RESULTS OF OPERATIONS-THREE MONTHS ENDED SEPTEMBER 30, 2009 AND 2008
Net sales for the three months ended September 30, 2009 decreased by 13.9% to
$60.1 million, compared to $69.8 million for the three months ended
September 30, 2008. This decrease was the result of a significant decline at
Sassy, including the loss of approximately $5.4 million in Sassy sales generated
in the third quarter of 2008 by the MAM Agreement, and an approximate 16%
decline in Kids Line sales from the prior year period primarily resulting from
sustained conservative retailer ordering associated with the continued
challenging retail environment, partially offset by strong sales growth at
LaJobi as compared to the prior year period.
Gross profit was $18.5 million, or 30.7% of net sales, for the three months
ended September 30, 2009, as compared to $22.6 million, or 32.4% of net sales,
for the three months ended September 30, 2008. Gross profit margins were
negatively impacted in the third quarter of 2009 primarily by: (i) sales mix
changes resulting in higher sales of lower margin products, including higher
sales of licensed products, including Carters® and Graco® branded products; and
(ii) increases in mark downs and advertising allowances provided to support
retail sales or promotions in light of the present economic environment.

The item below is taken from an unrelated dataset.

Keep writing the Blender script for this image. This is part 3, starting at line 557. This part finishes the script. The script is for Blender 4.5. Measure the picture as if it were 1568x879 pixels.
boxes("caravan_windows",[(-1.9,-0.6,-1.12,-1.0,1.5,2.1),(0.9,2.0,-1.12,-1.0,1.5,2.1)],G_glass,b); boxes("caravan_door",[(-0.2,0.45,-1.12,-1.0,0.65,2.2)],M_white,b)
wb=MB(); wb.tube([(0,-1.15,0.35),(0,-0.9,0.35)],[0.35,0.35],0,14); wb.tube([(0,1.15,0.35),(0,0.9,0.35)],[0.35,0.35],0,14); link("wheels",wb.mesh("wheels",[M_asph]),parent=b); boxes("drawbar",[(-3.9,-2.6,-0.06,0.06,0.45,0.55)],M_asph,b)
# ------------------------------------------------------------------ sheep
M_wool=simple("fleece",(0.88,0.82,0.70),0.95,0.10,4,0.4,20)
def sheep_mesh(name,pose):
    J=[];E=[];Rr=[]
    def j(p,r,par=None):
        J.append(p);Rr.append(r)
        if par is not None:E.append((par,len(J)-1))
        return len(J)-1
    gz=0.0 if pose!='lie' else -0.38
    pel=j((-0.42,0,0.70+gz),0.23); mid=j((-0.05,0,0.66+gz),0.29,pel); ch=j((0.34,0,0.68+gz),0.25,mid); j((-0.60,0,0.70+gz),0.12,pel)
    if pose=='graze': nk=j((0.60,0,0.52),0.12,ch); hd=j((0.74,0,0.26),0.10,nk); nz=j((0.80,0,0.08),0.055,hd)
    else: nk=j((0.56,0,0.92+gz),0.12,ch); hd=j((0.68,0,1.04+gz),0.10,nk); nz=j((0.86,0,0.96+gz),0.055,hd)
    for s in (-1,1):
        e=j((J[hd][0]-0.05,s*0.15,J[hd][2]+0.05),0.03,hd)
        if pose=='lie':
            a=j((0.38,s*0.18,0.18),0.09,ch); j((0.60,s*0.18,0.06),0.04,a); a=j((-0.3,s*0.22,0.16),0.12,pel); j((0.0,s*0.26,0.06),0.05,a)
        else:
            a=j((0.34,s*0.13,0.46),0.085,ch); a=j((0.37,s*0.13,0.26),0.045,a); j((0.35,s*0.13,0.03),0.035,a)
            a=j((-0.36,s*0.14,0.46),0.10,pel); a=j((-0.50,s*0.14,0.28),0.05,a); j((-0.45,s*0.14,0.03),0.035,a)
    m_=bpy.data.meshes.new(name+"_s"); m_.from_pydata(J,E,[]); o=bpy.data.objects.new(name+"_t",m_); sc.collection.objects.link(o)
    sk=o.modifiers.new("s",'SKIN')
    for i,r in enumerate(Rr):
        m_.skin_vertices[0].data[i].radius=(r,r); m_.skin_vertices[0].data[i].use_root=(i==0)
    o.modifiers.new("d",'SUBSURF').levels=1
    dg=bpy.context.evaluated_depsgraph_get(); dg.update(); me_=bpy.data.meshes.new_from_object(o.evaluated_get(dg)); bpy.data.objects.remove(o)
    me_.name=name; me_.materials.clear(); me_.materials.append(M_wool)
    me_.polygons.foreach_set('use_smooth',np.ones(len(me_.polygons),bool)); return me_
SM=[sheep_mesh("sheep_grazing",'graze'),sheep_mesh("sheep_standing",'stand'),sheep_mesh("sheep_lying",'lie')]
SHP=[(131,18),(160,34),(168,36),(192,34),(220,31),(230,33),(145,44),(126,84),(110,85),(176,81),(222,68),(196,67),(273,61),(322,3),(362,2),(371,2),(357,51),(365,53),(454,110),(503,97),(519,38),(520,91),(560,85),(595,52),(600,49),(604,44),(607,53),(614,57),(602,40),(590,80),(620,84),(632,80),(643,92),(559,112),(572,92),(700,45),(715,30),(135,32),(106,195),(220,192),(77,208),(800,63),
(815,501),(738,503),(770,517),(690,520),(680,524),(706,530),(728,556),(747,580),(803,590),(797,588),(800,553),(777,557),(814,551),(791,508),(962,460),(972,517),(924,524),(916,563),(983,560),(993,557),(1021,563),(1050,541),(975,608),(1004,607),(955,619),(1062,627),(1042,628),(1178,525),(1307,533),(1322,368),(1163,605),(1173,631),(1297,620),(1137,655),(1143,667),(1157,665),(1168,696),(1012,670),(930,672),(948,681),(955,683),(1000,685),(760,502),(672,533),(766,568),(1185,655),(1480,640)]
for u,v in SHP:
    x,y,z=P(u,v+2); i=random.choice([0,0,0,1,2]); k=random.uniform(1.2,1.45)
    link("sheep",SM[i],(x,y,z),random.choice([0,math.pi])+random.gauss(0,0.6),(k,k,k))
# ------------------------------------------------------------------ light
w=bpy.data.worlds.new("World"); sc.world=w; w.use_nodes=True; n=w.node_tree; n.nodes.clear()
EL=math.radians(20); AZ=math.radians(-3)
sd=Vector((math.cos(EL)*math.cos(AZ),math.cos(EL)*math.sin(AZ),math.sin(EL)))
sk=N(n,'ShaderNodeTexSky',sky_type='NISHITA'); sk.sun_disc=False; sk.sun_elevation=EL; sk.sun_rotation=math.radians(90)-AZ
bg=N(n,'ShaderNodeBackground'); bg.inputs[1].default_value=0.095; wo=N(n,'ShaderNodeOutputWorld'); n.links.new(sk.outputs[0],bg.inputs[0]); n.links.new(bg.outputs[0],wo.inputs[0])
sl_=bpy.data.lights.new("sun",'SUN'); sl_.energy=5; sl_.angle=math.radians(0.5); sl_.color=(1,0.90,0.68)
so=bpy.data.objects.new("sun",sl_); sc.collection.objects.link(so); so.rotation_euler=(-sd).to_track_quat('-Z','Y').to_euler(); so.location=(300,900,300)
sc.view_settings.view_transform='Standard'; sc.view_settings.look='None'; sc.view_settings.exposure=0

Selling, general and administrative expense was $12.1 million, or 20.1% of net
sales, for the three months ended September 30, 2009, compared to $13.4 million,
or 19.2% of net sales, for the three months ended September 30, 2008. On an
absolute basis, selling, general and administrative expense decreased at all of
the Company's operating subsidiaries (other than LaJobi), primarily as a result
of focused efforts to control spending in the current economic climate, as well
as the impact of workforce reductions implemented by Sassy in late 2008. Only
LaJobi experienced higher selling, general and administrative expenses on an
absolute basis, driven by higher sales volume for the period.